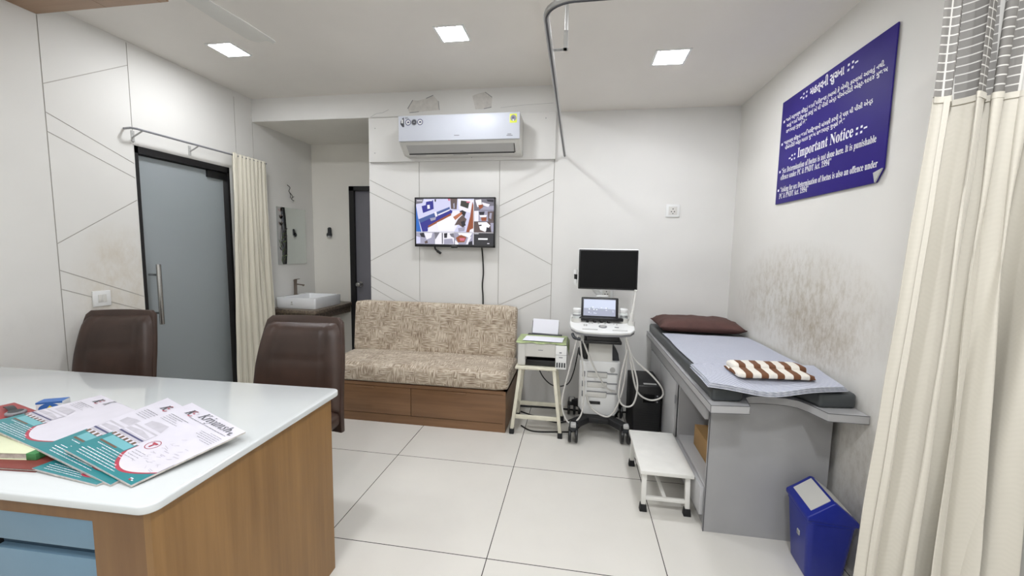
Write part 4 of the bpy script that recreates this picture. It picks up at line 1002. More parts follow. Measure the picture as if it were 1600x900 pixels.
b.soft(0.755, 1.095, 1.99, 2.16, 0.836, 0.848, 0.006, 10, 0.0, 0.002, rz(ta), (0.93, 2.07, 0), 22)
tag(build(b, 'towel', M_TOWEL), 'folded towel with brown and white bands on the striped sheet', 'towel')
def pillow(u, v):
    a, c_ = 2 * u - 1, 2 * v - 1
    return a, c_
b = MB(); tt = bmesh.new(); bmesh.ops.create_cube(tt, size=2.0); bmesh.ops.subdivide_edges(tt, edges=tt.edges[:], cuts=17, use_grid_fill=True)
for v in tt.verts:
    a, c_, s_ = v.co.x, v.co.y, v.co.z
    th = 0.050 * (max(0, 1 - abs(a) ** 6) ** 0.5) * (max(0, 1 - abs(c_) ** 4.5) ** 0.55) + 0.004
    px_ = 0.938 + a * (0.305 - 0.012 * (1 - c_ * c_)); py_ = 3.345 + c_ * (0.205 - 0.012 * (1 - a * a))
    z_ = 0.848 + s_ * th + (0.008 * noise.noise((px_ * 9, py_ * 9, s_)) + 0.006 * noise.noise((px_ * 22, py_ * 22, 4)) if s_ > -0.5 else 0.0) 
    v.co = Vector((px_, py_, max(z_, 0.7995 + 0.012)))
b.merge(tt); tag(build(b, 'pillow', M_PILLOW, smooth=60), 'flat dark brown pillow at the head of the bed', 'pillow')

# ------------------------------------------------------------------ step stool
t = thing('step_stool', 'low white metal step stool beside the examination bed', 'step stool', (0.515, 2.42, 0))
build(MB().box(0.376, 0.652, 2.165, 2.675, 0.214, 0.236, 0.004), 'top', M_STEPW, t)
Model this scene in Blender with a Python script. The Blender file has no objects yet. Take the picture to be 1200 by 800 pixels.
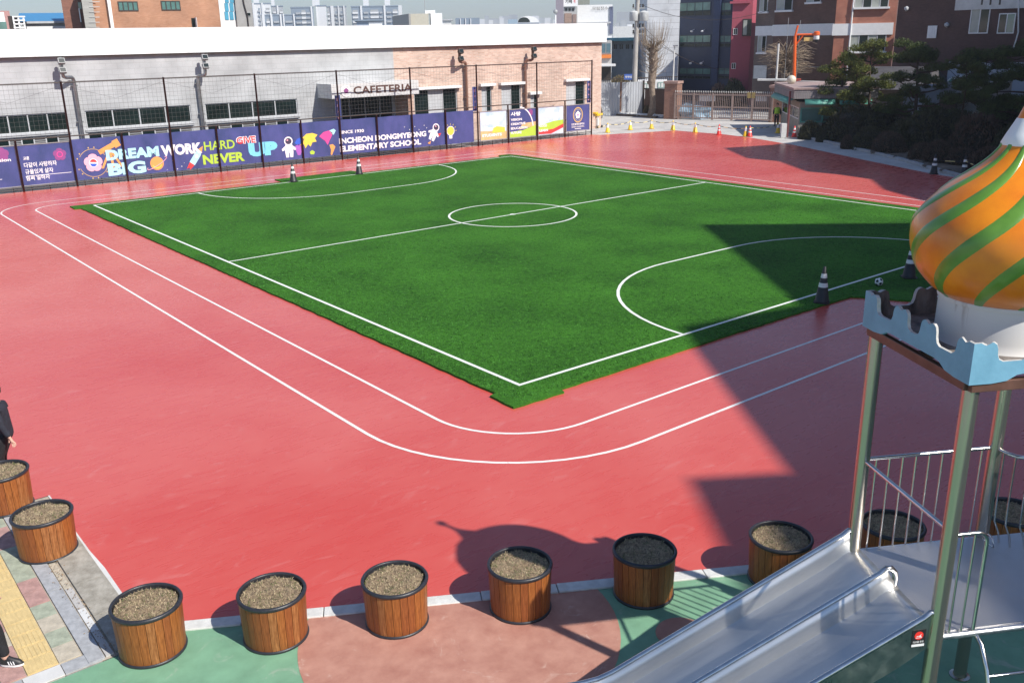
import bpy, bmesh, math, random
from mathutils import Vector, Matrix, noise
import numpy as np
R = math.radians
random.seed(7)
scene = bpy.context.scene
COL = scene.collection

# ---------------------------------------------------------------- camera
CF, CYAW, CPITCH, CROLL = 1086.0, 0.8990, 0.3175, 0.0195
CPOS = Vector((-11.4541, -14.17654, 7.0))
def cam_axes():
    f = Vector((math.cos(CYAW)*math.cos(CPITCH), math.sin(CYAW)*math.cos(CPITCH), -math.sin(CPITCH)))
    r = Vector((math.sin(CYAW), -math.cos(CYAW), 0))
    d = f.cross(r)
    c, s = math.cos(CROLL), math.sin(CROLL)
    return c*r + s*d, -s*r + c*d, f
AR, AD, AF = cam_axes()
cam_data = bpy.data.cameras.new('camera')
cam = bpy.data.objects.new('camera', cam_data)
COL.objects.link(cam)
cam_data.sensor_width = 36
cam_data.lens = CF/1200*36
cam_data.clip_end = 6000
m3 = Matrix((AR, -AD, -AF)).transposed()
cam.matrix_world = Matrix.Translation(CPOS) @ m3.to_4x4()
scene.camera = cam

# ---------------------------------------------------------------- light
SUN_AZ, SUN_EL = R(-78), R(43.2)          # the sun stands in this direction (x axis = 0)
world = bpy.data.worlds.new('World'); scene.world = world; world.use_nodes = True
nt = world.node_tree; bg = nt.nodes['Background']
sky = nt.nodes.new('ShaderNodeTexSky'); sky.sky_type = 'NISHITA'; sky.sun_disc = False
sky.sun_elevation = SUN_EL
sky.sun_rotation = R(90) - SUN_AZ
sky.air_density = 1.0; sky.dust_density = 0.6; sky.ozone_density = 3.0
hz_t = nt.nodes.new('ShaderNodeVectorMath'); hz_t.operation = 'MULTIPLY'; hz_t.inputs[1].default_value = (0.95, 1.0, 1.10)
nt.links.new(sky.outputs[0], hz_t.inputs[0]); nt.links.new(hz_t.outputs[0], bg.inputs[0]); bg.inputs[1].default_value = 0.097
sun_data = bpy.data.lights.new('sun', 'SUN'); sun_data.energy = 4.9; sun_data.angle = R(0.55)
sun_data.color = (1.0, 0.95, 0.88)
sun = bpy.data.objects.new('sun', sun_data); COL.objects.link(sun)
sdir = Vector((math.cos(SUN_AZ)*math.cos(SUN_EL), math.sin(SUN_AZ)*math.cos(SUN_EL), math.sin(SUN_EL)))
sun.rotation_euler = sdir.to_track_quat('Z', 'Y').to_euler()
scene.view_settings.view_transform = 'Standard'
scene.view_settings.look = 'None'
scene.view_settings.gamma = 1
scene.view_settings.exposure = 0.30
scene.render.engine = 'CYCLES'
scene.cycles.max_bounces = 6
scene.cycles.use_denoising = True

# ---------------------------------------------------------------- measuring helpers
def ray(u, v):
    return (AR*(u-600)/CF + AD*(v-400)/CF + AF)
def G(u, v, z=0.0):
    d = ray(u, v); t = (z-CPOS.z)/d.z
    return CPOS + d*t
def polar(u, dist, v=60):
    d = ray(u, v); h = Vector((d.x, d.y, 0)).normalized()
    return Vector((CPOS.x, CPOS.y, 0)) + h*dist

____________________

Return each line of the data that contains the string "picture".

Write part 4 of the bpy script that recreates this picture. It picks up at line 1002. More parts follow. Measure the picture as if it were 1600x900 pixels.
Model this scene in Blender with a Python script. The Blender file has no objects yet. Take the picture to be 1200 by 800 pixels.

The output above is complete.